_GIVEN PROBLEM_.
Return the listing below verbatim. Pictures do not belong in the copy.

_DATA LINES_.

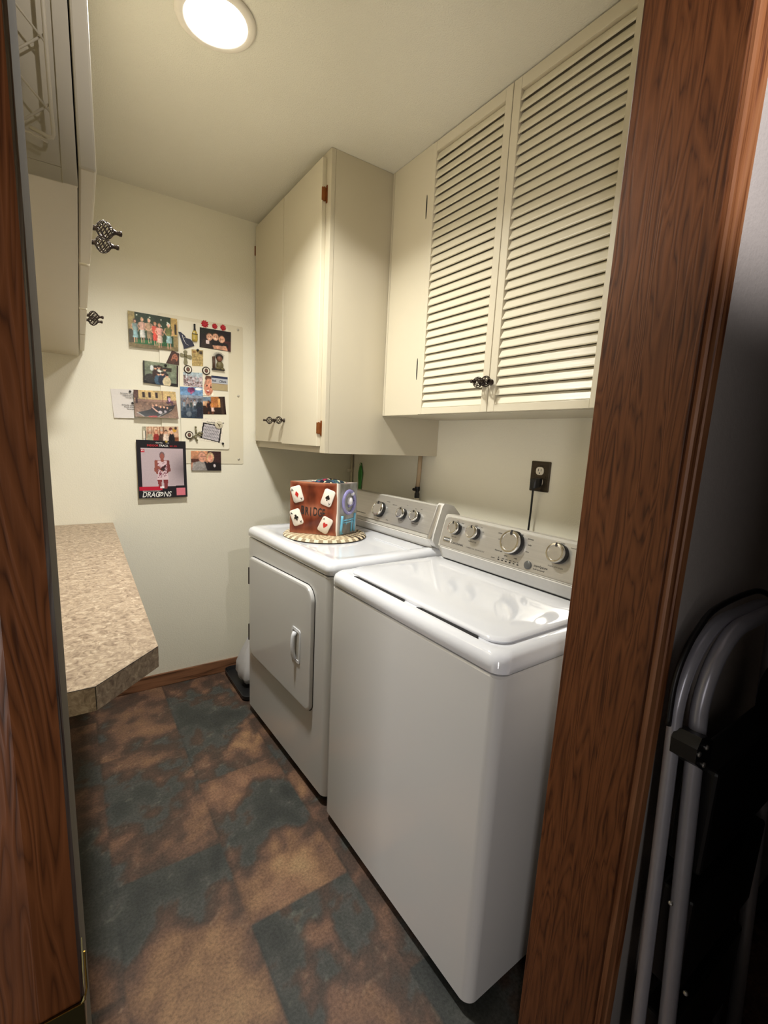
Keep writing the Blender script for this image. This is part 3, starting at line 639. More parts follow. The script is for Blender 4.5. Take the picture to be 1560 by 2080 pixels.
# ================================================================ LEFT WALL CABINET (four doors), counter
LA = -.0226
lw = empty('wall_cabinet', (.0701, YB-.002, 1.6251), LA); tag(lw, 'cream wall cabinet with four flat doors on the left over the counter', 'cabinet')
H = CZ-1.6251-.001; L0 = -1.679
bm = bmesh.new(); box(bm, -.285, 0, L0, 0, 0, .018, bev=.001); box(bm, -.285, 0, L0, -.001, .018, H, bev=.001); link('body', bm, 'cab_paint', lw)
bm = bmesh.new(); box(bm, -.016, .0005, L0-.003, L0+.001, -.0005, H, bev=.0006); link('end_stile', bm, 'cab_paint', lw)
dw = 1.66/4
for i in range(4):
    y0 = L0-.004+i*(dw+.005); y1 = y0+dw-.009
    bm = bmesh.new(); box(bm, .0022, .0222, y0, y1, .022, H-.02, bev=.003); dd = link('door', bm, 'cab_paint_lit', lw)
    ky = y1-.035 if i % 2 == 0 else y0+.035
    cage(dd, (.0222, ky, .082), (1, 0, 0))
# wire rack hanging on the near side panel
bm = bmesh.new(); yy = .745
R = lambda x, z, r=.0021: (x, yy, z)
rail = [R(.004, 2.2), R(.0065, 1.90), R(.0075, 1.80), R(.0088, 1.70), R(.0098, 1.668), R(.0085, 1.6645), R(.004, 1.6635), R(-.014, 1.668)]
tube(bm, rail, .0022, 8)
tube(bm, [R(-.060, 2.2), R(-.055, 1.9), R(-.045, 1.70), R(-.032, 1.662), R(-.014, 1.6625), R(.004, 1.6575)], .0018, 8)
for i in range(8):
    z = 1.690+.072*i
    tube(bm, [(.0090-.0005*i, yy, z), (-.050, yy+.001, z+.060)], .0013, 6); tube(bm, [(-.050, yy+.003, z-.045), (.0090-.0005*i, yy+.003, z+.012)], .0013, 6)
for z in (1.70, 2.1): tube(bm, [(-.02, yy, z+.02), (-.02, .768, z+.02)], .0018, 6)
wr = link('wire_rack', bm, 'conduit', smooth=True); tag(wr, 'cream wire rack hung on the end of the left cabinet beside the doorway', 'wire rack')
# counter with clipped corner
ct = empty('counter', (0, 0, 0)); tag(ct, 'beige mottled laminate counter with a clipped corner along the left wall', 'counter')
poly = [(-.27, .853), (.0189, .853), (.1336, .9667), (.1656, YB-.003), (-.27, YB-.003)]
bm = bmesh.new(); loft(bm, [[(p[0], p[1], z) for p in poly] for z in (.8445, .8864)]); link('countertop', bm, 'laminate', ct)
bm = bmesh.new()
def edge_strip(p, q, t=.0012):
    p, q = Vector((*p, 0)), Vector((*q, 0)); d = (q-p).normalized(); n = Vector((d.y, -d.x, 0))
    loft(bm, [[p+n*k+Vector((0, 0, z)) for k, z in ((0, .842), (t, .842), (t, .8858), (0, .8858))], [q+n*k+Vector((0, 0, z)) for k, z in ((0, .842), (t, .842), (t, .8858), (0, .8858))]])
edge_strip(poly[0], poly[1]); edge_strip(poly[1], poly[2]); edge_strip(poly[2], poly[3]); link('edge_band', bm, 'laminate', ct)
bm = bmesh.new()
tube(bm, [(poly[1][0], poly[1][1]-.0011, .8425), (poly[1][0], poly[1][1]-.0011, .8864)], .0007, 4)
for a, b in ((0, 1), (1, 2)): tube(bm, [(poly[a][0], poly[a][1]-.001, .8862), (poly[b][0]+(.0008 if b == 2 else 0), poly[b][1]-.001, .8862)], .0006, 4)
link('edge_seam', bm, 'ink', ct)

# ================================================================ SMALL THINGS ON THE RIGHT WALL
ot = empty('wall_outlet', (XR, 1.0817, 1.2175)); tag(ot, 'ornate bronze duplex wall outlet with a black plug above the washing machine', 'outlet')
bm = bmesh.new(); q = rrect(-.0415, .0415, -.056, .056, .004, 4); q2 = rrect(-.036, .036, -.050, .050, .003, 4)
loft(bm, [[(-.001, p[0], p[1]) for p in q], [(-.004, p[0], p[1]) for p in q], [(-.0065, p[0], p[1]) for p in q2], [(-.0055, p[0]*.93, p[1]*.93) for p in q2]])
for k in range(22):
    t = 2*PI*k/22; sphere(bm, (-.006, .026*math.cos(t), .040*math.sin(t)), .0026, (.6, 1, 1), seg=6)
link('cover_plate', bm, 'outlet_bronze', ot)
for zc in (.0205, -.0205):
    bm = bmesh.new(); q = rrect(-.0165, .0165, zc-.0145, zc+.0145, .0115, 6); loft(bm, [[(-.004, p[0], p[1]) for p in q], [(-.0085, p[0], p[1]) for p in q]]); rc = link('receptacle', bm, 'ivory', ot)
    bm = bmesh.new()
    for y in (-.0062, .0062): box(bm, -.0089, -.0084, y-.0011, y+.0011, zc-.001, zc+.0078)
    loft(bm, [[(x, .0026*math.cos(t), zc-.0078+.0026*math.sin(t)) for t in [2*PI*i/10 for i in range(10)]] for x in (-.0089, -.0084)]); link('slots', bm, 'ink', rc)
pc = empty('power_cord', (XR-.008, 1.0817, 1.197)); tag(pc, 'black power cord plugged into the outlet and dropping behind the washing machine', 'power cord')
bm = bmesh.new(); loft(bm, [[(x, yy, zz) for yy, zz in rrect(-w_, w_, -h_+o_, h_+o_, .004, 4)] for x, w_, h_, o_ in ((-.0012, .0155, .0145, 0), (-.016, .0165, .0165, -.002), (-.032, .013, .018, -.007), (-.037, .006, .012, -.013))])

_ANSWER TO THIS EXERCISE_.
Keep writing the Blender script for this image. This is part 3, starting at line 639. More parts follow. The script is for Blender 4.5. Take the picture to be 1560 by 2080 pixels.
# ================================================================ LEFT WALL CABINET (four doors), counter
LA = -.0226
lw = empty('wall_cabinet', (.0701, YB-.002, 1.6251), LA); tag(lw, 'cream wall cabinet with four flat doors on the left over the counter', 'cabinet')
H = CZ-1.6251-.001; L0 = -1.679
bm = bmesh.new(); box(bm, -.285, 0, L0, 0, 0, .018, bev=.001); box(bm, -.285, 0, L0, -.001, .018, H, bev=.001); link('body', bm, 'cab_paint', lw)
bm = bmesh.new(); box(bm, -.016, .0005, L0-.003, L0+.001, -.0005, H, bev=.0006); link('end_stile', bm, 'cab_paint', lw)
dw = 1.66/4
for i in range(4):
    y0 = L0-.004+i*(dw+.005); y1 = y0+dw-.009
    bm = bmesh.new(); box(bm, .0022, .0222, y0, y1, .022, H-.02, bev=.003); dd = link('door', bm, 'cab_paint_lit', lw)
    ky = y1-.035 if i % 2 == 0 else y0+.035
    cage(dd, (.0222, ky, .082), (1, 0, 0))
# wire rack hanging on the near side panel
bm = bmesh.new(); yy = .745
R = lambda x, z, r=.0021: (x, yy, z)
rail = [R(.004, 2.2), R(.0065, 1.90), R(.0075, 1.80), R(.0088, 1.70), R(.0098, 1.668), R(.0085, 1.6645), R(.004, 1.6635), R(-.014, 1.668)]
tube(bm, rail, .0022, 8)
tube(bm, [R(-.060, 2.2), R(-.055, 1.9), R(-.045, 1.70), R(-.032, 1.662), R(-.014, 1.6625), R(.004, 1.6575)], .0018, 8)
for i in range(8):
    z = 1.690+.072*i
    tube(bm, [(.0090-.0005*i, yy, z), (-.050, yy+.001, z+.060)], .0013, 6); tube(bm, [(-.050, yy+.003, z-.045), (.0090-.0005*i, yy+.003, z+.012)], .0013, 6)
for z in (1.70, 2.1): tube(bm, [(-.02, yy, z+.02), (-.02, .768, z+.02)], .0018, 6)
wr = link('wire_rack', bm, 'conduit', smooth=True); tag(wr, 'cream wire rack hung on the end of the left cabinet beside the doorway', 'wire rack')
# counter with clipped corner
ct = empty('counter', (0, 0, 0)); tag(ct, 'beige mottled laminate counter with a clipped corner along the left wall', 'counter')
poly = [(-.27, .853), (.0189, .853), (.1336, .9667), (.1656, YB-.003), (-.27, YB-.003)]
bm = bmesh.new(); loft(bm, [[(p[0], p[1], z) for p in poly] for z in (.8445, .8864)]); link('countertop', bm, 'laminate', ct)
bm = bmesh.new()
def edge_strip(p, q, t=.0012):
    p, q = Vector((*p, 0)), Vector((*q, 0)); d = (q-p).normalized(); n = Vector((d.y, -d.x, 0))
    loft(bm, [[p+n*k+Vector((0, 0, z)) for k, z in ((0, .842), (t, .842), (t, .8858), (0, .8858))], [q+n*k+Vector((0, 0, z)) for k, z in ((0, .842), (t, .842), (t, .8858), (0, .8858))]])
edge_strip(poly[0], poly[1]); edge_strip(poly[1], poly[2]); edge_strip(poly[2], poly[3]); link('edge_band', bm, 'laminate', ct)
bm = bmesh.new()
tube(bm, [(poly[1][0], poly[1][1]-.0011, .8425), (poly[1][0], poly[1][1]-.0011, .8864)], .0007, 4)
for a, b in ((0, 1), (1, 2)): tube(bm, [(poly[a][0], poly[a][1]-.001, .8862), (poly[b][0]+(.0008 if b == 2 else 0), poly[b][1]-.001, .8862)], .0006, 4)
link('edge_seam', bm, 'ink', ct)

# ================================================================ SMALL THINGS ON THE RIGHT WALL
ot = empty('wall_outlet', (XR, 1.0817, 1.2175)); tag(ot, 'ornate bronze duplex wall outlet with a black plug above the washing machine', 'outlet')
bm = bmesh.new(); q = rrect(-.0415, .0415, -.056, .056, .004, 4); q2 = rrect(-.036, .036, -.050, .050, .003, 4)
loft(bm, [[(-.001, p[0], p[1]) for p in q], [(-.004, p[0], p[1]) for p in q], [(-.0065, p[0], p[1]) for p in q2], [(-.0055, p[0]*.93, p[1]*.93) for p in q2]])
for k in range(22):
    t = 2*PI*k/22; sphere(bm, (-.006, .026*math.cos(t), .040*math.sin(t)), .0026, (.6, 1, 1), seg=6)
link('cover_plate', bm, 'outlet_bronze', ot)
for zc in (.0205, -.0205):
    bm = bmesh.new(); q = rrect(-.0165, .0165, zc-.0145, zc+.0145, .0115, 6); loft(bm, [[(-.004, p[0], p[1]) for p in q], [(-.0085, p[0], p[1]) for p in q]]); rc = link('receptacle', bm, 'ivory', ot)
    bm = bmesh.new()
    for y in (-.0062, .0062): box(bm, -.0089, -.0084, y-.0011, y+.0011, zc-.001, zc+.0078)
    loft(bm, [[(x, .0026*math.cos(t), zc-.0078+.0026*math.sin(t)) for t in [2*PI*i/10 for i in range(10)]] for x in (-.0089, -.0084)]); link('slots', bm, 'ink', rc)
pc = empty('power_cord', (XR-.008, 1.0817, 1.197)); tag(pc, 'black power cord plugged into the outlet and dropping behind the washing machine', 'power cord')
bm = bmesh.new(); loft(bm, [[(x, yy, zz) for yy, zz in rrect(-w_, w_, -h_+o_, h_+o_, .004, 4)] for x, w_, h_, o_ in ((-.0012, .0155, .0145, 0), (-.016, .0165, .0165, -.002), (-.032, .013, .018, -.007), (-.037, .006, .012, -.013))])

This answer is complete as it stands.